System of Justness
Rethinking a Conventional Approach to Behavior
“This is education, understood as a help to life; an education from birth, which feeds a peaceful revolution and unites all in a common aim, attracting them as to a single centre.”
- The Absorbent Mind, by Dr. Maria Montessori
What is the System of Justness?
One of Dr. Montessori’s revolutionary insights about children is the power of work to construct the personality. So what can we do to ensure that all children, including those having difficulty, have equitable access to work opportunities and show up as their whole self? How do we as adults engage in spiritual preparation, build strong relationships with all of our children, and understand how to reconnect them to work?
The System of Justness is a comprehensive framework for proactive and responsive support for the whole school through fidelity to the Montessori method, respectful relationships with children, and equitable support for children who need it most. Designed for public Montessori schools, the System of Justness gives structure to your school’s approach to serving all children. The system is fully realized by a team of people centralized around this work including the Dean of Students, Montessori Coach, Montessori Early Intervention Lead, Social Worker or others who are currently working with “key children” (children who are not getting the support they need). The visual below shows the main components of the System of Justness.
The PMAI framework for building resilient public Montessori schools
One School: The schools our children deserve are vibrant ecosystems in which every part supports the whole.
A Montessori education is an aid to life for all of its members, big and small. School leadership and coaches manifest the method through coordination of roles and responsibilities to serve the unlimited potential of each of its members.
Honest talk: Open, clear communication is an essential component of building a lasting community. As prepared adults in service to the prepared environment of the entire school we must live into the method, providing opportunities for observation, reflection and respectful conversation.
Strong Systems: Structures and routines for schools that hold children at the center are essential for developing resilient Montessori schools. Therefore, creating systems for navigating the three-part relationship between public school requirements, our Montessori method, and the needs of our community rests at the foundation.

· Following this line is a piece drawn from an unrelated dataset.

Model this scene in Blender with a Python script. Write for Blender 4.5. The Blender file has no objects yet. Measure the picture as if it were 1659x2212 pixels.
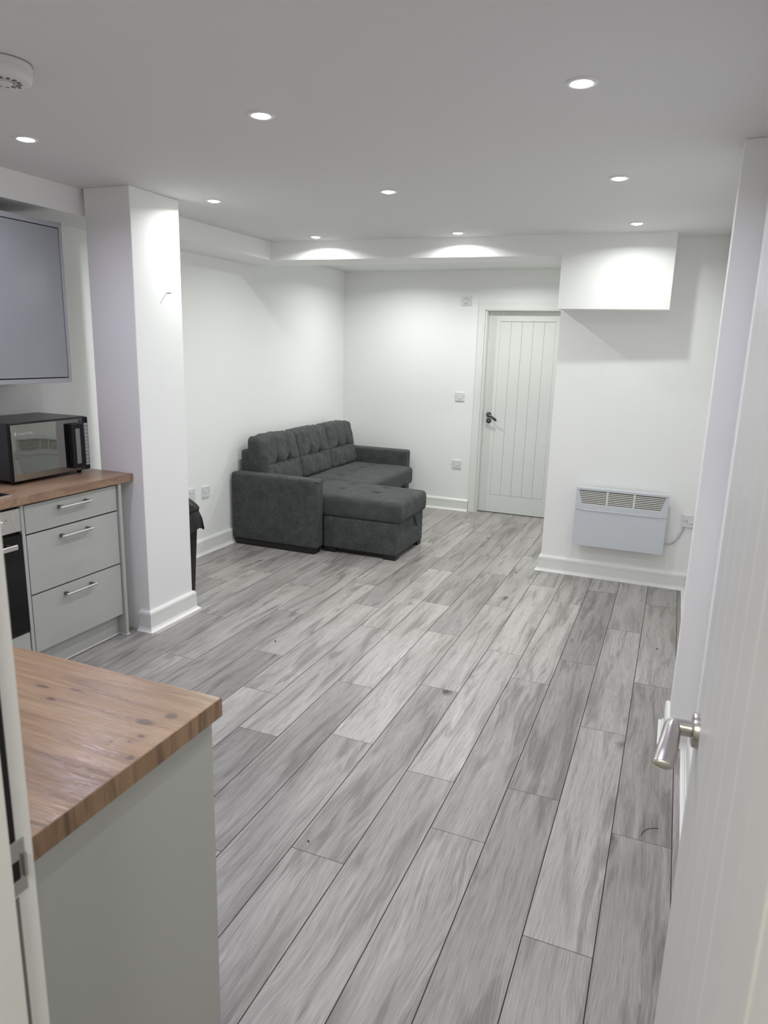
import bpy, bmesh, math, random
from mathutils import Matrix, Vector, Euler, noise
random.seed(7)
S = bpy.context.scene
COL = S.collection
PI = math.pi
R = math.radians

# ------------------------------------------------------------------ camera, world, exposure
F_PX = 1518.61
PITCH, ROLL, YAW, CAM_H = 0.228094, 0.0283441, -0.386601, 1.6018
cy, sy = math.cos(YAW), math.sin(YAW)
fw = Vector((sy*math.cos(PITCH), cy*math.cos(PITCH), -math.sin(PITCH)))
r0 = Vector((cy, -sy, 0)); u0 = r0.cross(fw)
rt = math.cos(ROLL)*r0 + math.sin(ROLL)*u0
up = -math.sin(ROLL)*r0 + math.cos(ROLL)*u0
cam = bpy.data.objects.new('camera', bpy.data.cameras.new('camera')); COL.objects.link(cam)
cam.matrix_world = Matrix(((rt.x, up.x, -fw.x, 0), (rt.y, up.y, -fw.y, 0), (rt.z, up.z, -fw.z, CAM_H), (0, 0, 0, 1)))
cam.data.sensor_fit = 'HORIZONTAL'; cam.data.sensor_width = 36
cam.data.lens = F_PX*36/1659
cam.data.clip_start = 0.02
cam.data.dof.use_dof = True; cam.data.dof.focus_distance = 3.6
cam.data.dof.aperture_fstop = cam.data.lens/3.6
S.camera = cam
W = bpy.data.worlds.new('world'); S.world = W; W.use_nodes = True
W.node_tree.nodes['Background'].inputs[0].default_value = (0.8, 0.85, 1, 1)
W.node_tree.nodes['Background'].inputs[1].default_value = 0.01
S.view_settings.view_transform = 'Standard'; S.view_settings.look = 'None'
S.view_settings.gamma = 1; S.view_settings.use_curve_mapping = False
S.view_settings.exposure = 0.0
S.cycles.use_denoising = True
S.cycles.max_bounces = 12; S.cycles.diffuse_bounces = 8
S.cycles.sample_clamp_indirect = 6
LIGHT_W = 6.1                                 # watts of each downlight
COOL, NEUTRAL, HALLC = (0.82, 0.81, 1.0), (0.95, 1.0, 0.97), (1.0, 0.98, 0.86)
SPREAD = R(158)

# ------------------------------------------------------------------ materials
def nt_mat(name):
    m = bpy.data.materials.new(name); m.use_nodes = True
    nt = m.node_tree; b = nt.nodes['Principled BSDF']
    return m, nt, b
def lin(c):
    return tuple(((v/255)/12.92 if v/255 <= .04045 else ((v/255+.055)/1.055)**2.4) for v in c)
def N(nt, t, **kw):
    n = nt.nodes.new(t)
    for k, v in kw.items():
        if k.startswith('i_'): n.inputs[int(k[2:])].default_value = v
        elif hasattr(n, k): setattr(n, k, v)
        else: n.inputs[k.replace('_', ' ')].default_value = v
    return n
def mat(name, col, rough=.5, metal=0, spec=.5, coat=0, bump=0, bscale=200, var=0, vscale=6):
    m, nt, b = nt_mat(name)
    b.inputs['Base Color'].default_value = (*col, 1)
    b.inputs['Roughness'].default_value = rough; b.inputs['Metallic'].default_value = metal
    b.inputs['Specular IOR Level'].default_value = spec; b.inputs['Coat Weight'].default_value = coat
    b.inputs['Coat Roughness'].default_value = .08
    tc = N(nt, 'ShaderNodeTexCoord')
    if bump:
        n = N(nt, 'ShaderNodeTexNoise', Scale=bscale, Detail=3.0); nt.links.new(tc.outputs['Object'], n.inputs['Vector'])
        bp = N(nt, 'ShaderNodeBump', Strength=bump, Distance=.002)
        nt.links.new(n.outputs[0], bp.inputs['Height']); nt.links.new(bp.outputs[0], b.inputs['Normal'])
    if var:
        n = N(nt, 'ShaderNodeTexNoise', Scale=vscale, Detail=4.0); nt.links.new(tc.outputs['Object'], n.inputs['Vector'])
        mx = N(nt, 'ShaderNodeMix', data_type='RGBA')
        mx.inputs[6].default_value = (*[c*(1-var) for c in col], 1); mx.inputs[7].default_value = (*[min(1, c*(1+var)) for c in col], 1)
        nt.links.new(n.outputs[0], mx.inputs[0]); nt.links.new(mx.outputs[2], b.inputs['Base Color'])
    return m
def emit(name, col, s):
    m, nt, b = nt_mat(name)
    b.inputs['Base Color'].default_value = (.8, .8, .8, 1)
    b.inputs['Emission Color'].default_value = (*col, 1); b.inputs['Emission Strength'].default_value = s
    return m

def ramp(nt, src, stops):
    r = N(nt, 'ShaderNodeValToRGB'); cr = r.color_ramp
    while len(cr.elements) < len(stops): cr.elements.new(.5)
    for e, (p, c) in zip(cr.elements, stops):
        e.position = p; e.color = (*c, 1) if len(c) == 3 else c
    nt.links.new(src, r.inputs[0]); return r
def math_(nt, op, a, b=None, c=None):
    n = N(nt, 'ShaderNodeMath', operation=op)
    for i, v in enumerate((a, b, c)):
        if v is None: continue
        if isinstance(v, (int, float)): n.inputs[i].default_value = v
        else: nt.links.new(v, n.inputs[i])
    return n.outputs[0]
def mixc(nt, fac, a, b, mode='MIX'):
    n = N(nt, 'ShaderNodeMix', data_type='RGBA', blend_type=mode)
    for i, v in ((0, fac), (6, a), (7, b)):
        if isinstance(v, (int, float)): n.inputs[i].default_value = v
        elif isinstance(v, tuple): n.inputs[i].default_value = (*v, 1)
        else: nt.links.new(v, n.inputs[i])
    return n.outputs[2]

def wood(name, base, light, dark, streak, axis, rough, per_object=True, knots=.5, scale=1.0, fine=.35, rings=.5, bump=.12, coat=0.0, spots=(), cathedral=.75, streaks=.8):
    """wood grain running along the given axis; every plank gets its own offset and tone"""
    m, nt, b = nt_mat(name)
    tc = N(nt, 'ShaderNodeTexCoord'); oi = N(nt, 'ShaderNodeObjectInfo')
    add = N(nt, 'ShaderNodeVectorMath', operation='ADD')
    nt.links.new(tc.outputs['Object'], add.inputs[0])
    if per_object:
        cmb = N(nt, 'ShaderNodeCombineXYZ')
        nt.links.new(math_(nt, 'MULTIPLY', oi.outputs['Random'], 37.0), cmb.inputs[0])
        nt.links.new(math_(nt, 'MULTIPLY', oi.outputs['Random'], 91.0), cmb.inputs[1])
        nt.links.new(cmb.outputs[0], add.inputs[1])
    def scaled(across, along):
        s = N(nt, 'ShaderNodeVectorMath', operation='MULTIPLY')
        v = [across*scale]*3; v[axis] = along*scale
        s.inputs[1].default_value = v
        nt.links.new(add.outputs[0], s.inputs[0]); return s.outputs[0]
    def noi(vec, detail=3.0, dist=0.0, sc=1.0):
        n = N(nt, 'ShaderNodeTexNoise', Scale=sc, Detail=detail, Distortion=dist)
        nt.links.new(vec, n.inputs['Vector']); return n.outputs[0]
    broad = noi(scaled(9, 1.3), 3, .6)
    tone = noi(scaled(19, 2.0), 4, .9)
    sep = N(nt, 'ShaderNodeSeparateXYZ'); nt.links.new(add.outputs[0], sep.inputs[0])
    across, along = sep.outputs[1 if axis == 0 else 0 if axis == 1 else 1], sep.outputs[axis]
    if axis != 1: across = math_(nt, 'ADD', across, math_(nt, 'MULTIPLY', sep.outputs[2 if axis == 0 else 0], .7))
    bend = math_(nt, 'ADD', math_(nt, 'MULTIPLY', noi(scaled(4.6, 1.25), 1, .2), cathedral), math_(nt, 'MULTIPLY', noi(scaled(22, 5), 2), .10))
    g = math_(nt, 'ADD', math_(nt, 'MULTIPLY', across, 6.0*scale), bend)          # grain contour: straight lines that swing into cathedrals
    def flow(k, m_, detail):
        v = N(nt, 'ShaderNodeCombineXYZ'); nt.links.new(math_(nt, 'MULTIPLY', g, k), v.inputs[0]); nt.links.new(math_(nt, 'MULTIPLY', along, m_*scale), v.inputs[1])
        n = N(nt, 'ShaderNodeTexNoise', Scale=1.0, Detail=detail); nt.links.new(v.outputs[0], n.inputs['Vector']); return n.outputs[0]
    lines = flow(34, .8, 3)
    fib = flow(90, 12, 3)
    fib2 = flow(19, 1.8, 5)
    fmask = ramp(nt, noi(scaled(7, 1.4), 2), [(.36, (.15, .15, .15)), (.62, (1, 1, 1))]).outputs[0]
    c = mixc(nt, ramp(nt, broad, [(.3, (0, 0, 0)), (.7, (1, 1, 1))]).outputs[0], base, light)
    st = ramp(nt, tone, [(.50, (0, 0, 0)), (.66, (1, 1, 1))]).outputs[0]
    c = mixc(nt, math_(nt, 'MULTIPLY', st, streaks), c, streak)
    wl = ramp(nt, lines, [(.56, (0, 0, 0)), (.66, (1, 1, 1))]).outputs[0]
    dl = ramp(nt, lines, [(.33, (1, 1, 1)), (.44, (0, 0, 0))]).outputs[0]
    c = mixc(nt, math_(nt, 'MULTIPLY', math_(nt, 'MULTIPLY', wl, fmask), rings), c, light)
    c = mixc(nt, math_(nt, 'MULTIPLY', math_(nt, 'MULTIPLY', dl, fmask), rings*.8), c, streak)
    f = ramp(nt, fib, [(.32, (.70, .70, .70)), (.56, (1.08, 1.08, 1.08))]).outputs[0]
    c = mixc(nt, fine, c, mixc(nt, 1.0, c, f, 'MULTIPLY'))
    f2 = ramp(nt, fib2, [(.34, (.80, .80, .80)), (.62, (1.08, 1.08, 1.08))]).outputs[0]
    c = mixc(nt, .7, c, mixc(nt, 1.0, c, f2, 'MULTIPLY'))
    # knots
    wv = N(nt, 'ShaderNodeVectorMath', operation='ADD'); nt.links.new(scaled(4.5, 1.9), wv.inputs[0])
    nn = N(nt, 'ShaderNodeTexNoise', Scale=3.0); nt.links.new(scaled(4.5, 1.9), nn.inputs['Vector'])
    sc_ = N(nt, 'ShaderNodeVectorMath', operation='SCALE'); nt.links.new(nn.outputs['Color'], sc_.inputs[0]); sc_.inputs['Scale'].default_value = .35
    nt.links.new(sc_.outputs[0], wv.inputs[1])
    vo = N(nt, 'ShaderNodeTexVoronoi', Scale=1.0); nt.links.new(wv.outputs[0], vo.inputs['Vector'])
    kn = ramp(nt, vo.outputs['Distance'], [(.03, (1, 1, 1)), (.13, (0, 0, 0))]).outputs[0]
    sel = ramp(nt, vo.outputs['Color'], [(.48, (0, 0, 0)), (.53, (1, 1, 1))]).outputs[0]
    c = mixc(nt, math_(nt, 'MULTIPLY', math_(nt, 'MULTIPLY', kn, sel), knots), c, dark)
    for sx, sy_, sr, sw in spots:                  # single knots at their own places on the board
        vs = N(nt, 'ShaderNodeVectorMath', operation='SUBTRACT'); nt.links.new(tc.outputs['Object'], vs.inputs[0]); vs.inputs[1].default_value = (sx, sy_, .04)
        vm = N(nt, 'ShaderNodeVectorMath', operation='MULTIPLY'); nt.links.new(vs.outputs[0], vm.inputs[0]); vm.inputs[1].default_value = (1/(sr*sw), 1/sr, 0)
        nw = N(nt, 'ShaderNodeTexNoise', Scale=60.0, Detail=2.0); nt.links.new(tc.outputs['Object'], nw.inputs['Vector'])
        ln = N(nt, 'ShaderNodeVectorMath', operation='LENGTH'); nt.links.new(vm.outputs[0], ln.inputs[0])
        q = math_(nt, 'ADD', ln.outputs['Value'], math_(nt, 'MULTIPLY_ADD', nw.outputs[0], .9, -.45))
        core = ramp(nt, q, [(.55, (1, 1, 1)), (1.0, (0, 0, 0))]).outputs[0]
        c = mixc(nt, math_(nt, 'MULTIPLY', core, .85), c, dark)
        ring = math_(nt, 'MULTIPLY_ADD', math_(nt, 'SINE', math_(nt, 'MULTIPLY', q, 8.0)), .5, .5)
        fall = ramp(nt, math_(nt, 'MULTIPLY', q, .33), [(.3, (1, 1, 1)), (1.0, (0, 0, 0))]).outputs[0]
        c = mixc(nt, math_(nt, 'MULTIPLY', math_(nt, 'MULTIPLY', ring, fall), .45), c, streak)
    if per_object:
        c = mixc(nt, 1.0, c, oi.outputs['Color'], 'MULTIPLY')
    nt.links.new(c, b.inputs['Base Color'])
    rr = math_(nt, 'MULTIPLY_ADD', fib2, .22, rough-.11)
    nt.links.new(rr, b.inputs['Roughness'])
    b.inputs['Coat Weight'].default_value = coat; b.inputs['Coat Roughness'].default_value = .2
    bp = N(nt, 'ShaderNodeBump', Strength=bump, Distance=.0012)
    nt.links.new(math_(nt, 'ADD', fib, math_(nt, 'MULTIPLY', fib2, .8)), bp.inputs['Height'])
    nt.links.new(bp.outputs[0], b.inputs['Normal'])
    if coat: nt.links.new(bp.outputs[0], b.inputs['Coat Normal'])
    return m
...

Nautilus Approach implementation
The Nautilus Approach lies at the center of the framework offering support for the whole school through step-by-step guidance to reconnection through work through set phases during which the goal is to support the child in returning to their work. The Nautilus Approach replaces the traditional “discipline/behavior policy” that Montessori schools in the public sector often use in line with their school district or for lack of better alternatives. Like the Montessori method, it is a constructivist approach, focuses on the whole-human (ratherthan other discipline policies or systems that use a behaviorist approach), and aims to reconnect the child to their environment.

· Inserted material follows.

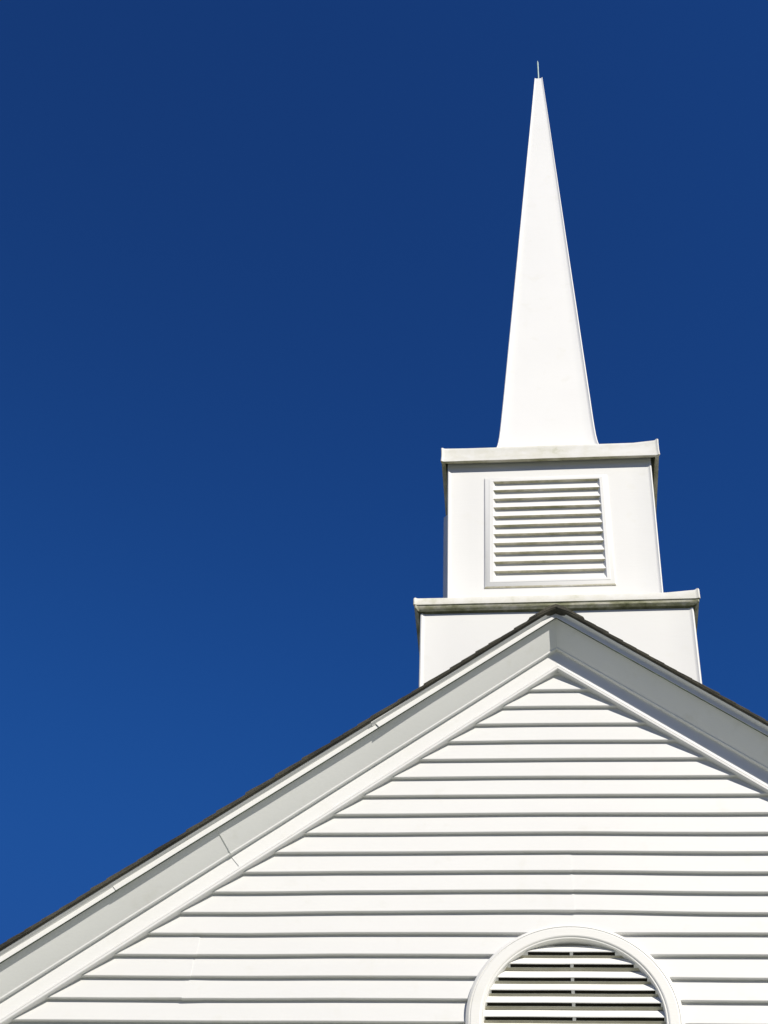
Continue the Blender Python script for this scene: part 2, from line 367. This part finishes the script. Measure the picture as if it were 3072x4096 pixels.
# ------------------------------------------------------------------ shingled roof
def fall(x): return M * math.sqrt(x * x + .0009)        # slope line, eased over the ridge
ZR = ZLIP + .080            # roof deck line on the ridge, top of the drip edge
for side in (-1, 1):
    rf = MB(); y0 = Y - DS - .057; y1 = Y + LEN - .1
    rng = random.Random(11 + side)
    # deck / starter course
    prof = [(y0 + .008, ZR - .002), (y0 + .002, ZR + .002), (y0, ZR + .020), (y1, ZR + .018), (y1, ZR - .04), (Y - .1, ZR - .04)]
    rows = []
    n = 90
    for k in range(n + 1):
        x = (XR + .06) * k / n
        rows.append([(side * x, yy + (wob(x, 71 + side, .003, 3) if yy < Y else 0), vv - fall(x)) for yy, vv in prof])
    rf.grid(rows, M_SHIN, close=True); rf.poly(rows[-1], M_SHIN)
    # courses, drawn from the eave up so each laps the one below
    x = XR + .09; st = .105
    while x > 0.02:
        x_up = max(0.0, x - st * 2.2 - .03)
        th = .021 + rng.uniform(-.003, .004)
        if rng.random() < .45: th += .008
        yj = y0 + rng.uniform(-.004, .006)
        nx = 5; top = []; 
        def surf(xx, h, yy): return (side * xx, yy, ZR + .016 + h - fall(xx))
        secs = []
        for k in range(nx + 1):
            u = k / nx; xx = x_up + (x - x_up) * u; h = th * (.25 + .75 * u) + rng.uniform(-.001, .0012)
            if k == nx: h = th
            secs.append((xx, h))
        rows = []
        for xx, h in secs:
            yy = yj + rng.uniform(-.0015, .0015)
            rows.append([surf(xx, -.004, yy + .003), surf(xx, h * .55, yy), surf(xx, h, yy + .004), surf(xx, h, y1)])
        rf.grid(rows, M_SHIN); rf.poly(rows[-1] + [surf(x, -.004, y1)], M_SHIN)
        x -= st * (1 + rng.uniform(-.12, .12))
    # ridge cap
    rows = []
    for yy in [y0 - .004 + .35 * k for k in range(int((y1 - y0) / .35))]:
        pts = [(0, ZR + .036 - fall(0)), (.05, ZR + .040 - fall(.05)), (.225, ZR + .043 - fall(.225)), (.235, ZR + .026 - fall(.235)), (.1, ZR + .010 - fall(.1)), (0, ZR + .004 - fall(0))]
        a_ = [(side * px, yy, pzz + .006) for px, pzz in pts]; b_ = [(side * px, yy + .40, pzz) for px, pzz in pts]
        rf.grid([a_, b_], M_SHIN, close=True); rf.poly(a_, M_SHIN)
    rf.build('roof', church, angle=25)

# ------------------------------------------------------------------ arched gable vent
CX, CZ, RO = .0075, 5.49, .748
LEG = 1.3
def arch(mb, prof, mats, n=72):
    rows = []
    path = [(1, -LEG, True)] + [(math.pi * k / n, 0, False) for k in range(n + 1)] + [(-1, -LEG, True)]
    for t_ in path:
        row = []
        for (r, yy) in prof:
            if t_[2]: row.append((CX + t_[0] * r, yy, CZ - LEG))
            else: row.append((CX + math.cos(t_[0]) * r, yy, CZ + math.sin(t_[0]) * r))
        rows.append(row)
    mb.grid(rows, mats)
YC = Y - .034
gv = MB()
prof = [(RO + .004, Y + .03), (RO + .003, Y - .012), (RO, Y - .018), (RO * .978, YC + .004), (RO * .968, YC + .001), (RO * .9625, YC + .0065), (RO * .958, YC + .0005), (RO * .95, YC - .0015),
        (RO * .872, YC - .0015), (RO * .862, YC + .001), (RO * .853, YC + .007), (RO * .847, YC + .007), (RO * .844, YC + .004), (RO * .838, YC + .006), (RO * .835, YC + .010), (RO * .832, YC + .03), (RO * .832, Y + .14)]
arch(gv, prof, M_VENT)
# sill closing the bottom
zs = CZ - LEG
gv.grid([[(x, Y + .02, zs + .04), (x, YC - .03, zs + .02), (x, YC - .03, zs - .06), (x, Y + .02, zs - .07)] for x in (CX - RO - .05, CX + RO + .05)], M_VENT)
gv_o = gv.build('gable_vent', church, angle=13)
RH = RO * .86
def chord(z, r=RH):
    d = z - CZ
    return r if d <= 0 else math.sqrt(max(r * r - d * d, 1e-4))
YB0, YB1 = YC + .022, YC + .055
UD, DR_ = .033, .036
bl = MB(); z = 6.022; STEP = .1003
backing = MB(); mu = bl
j = 0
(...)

As part of a larger System of Justness, the Nautilus Approach presupposes strong Montessori implementation and a school-wide protocol for supporting children who are not thriving, such as Montessori Early Intervention. When that is in place, the Nautilus Approach, along with strong Montessori implementation will support 80-90% of students. This leaves the remaining students to be served by Montessori Early Intervention.
Montessori Early Intervention
Learners who have repeated difficulties in the classroom, or are not thriving, receive extra support through the Montessori Early Intervention process.
Montessori Early Intervention is an approach for offering early, Montessori-oriented support for children and families. It supports children who arrive at school unsure of how to engage in a Montessori learning environment or who over time struggle to move forward in their learning either academically, behaviorally, socially, or emotionally. This is the BASE, the lens through which to consider the main question “What’s going on with this child?” Which of those areas is creating the greatest challenge and what adjustments could be made to support them in that area.
The process begins with a Family Meeting and a shared Action Plan for home/school collaboration. If this does not resolve the situation the next step is a level team meeting where the child’s strengths, interests, and challenges are brought to the team of Montessori educators to brainstorm possible supports. The strongest of these ideas are put into a new Action Plan that is set in motion with a stated goal and designated way to collect data.
This is a Montessori version of Multi-Tiered System of Support (MTSS) as required in public schools, and allows teams to develop Action Plans aligned with the Montessori method that support children thriving in the classroom.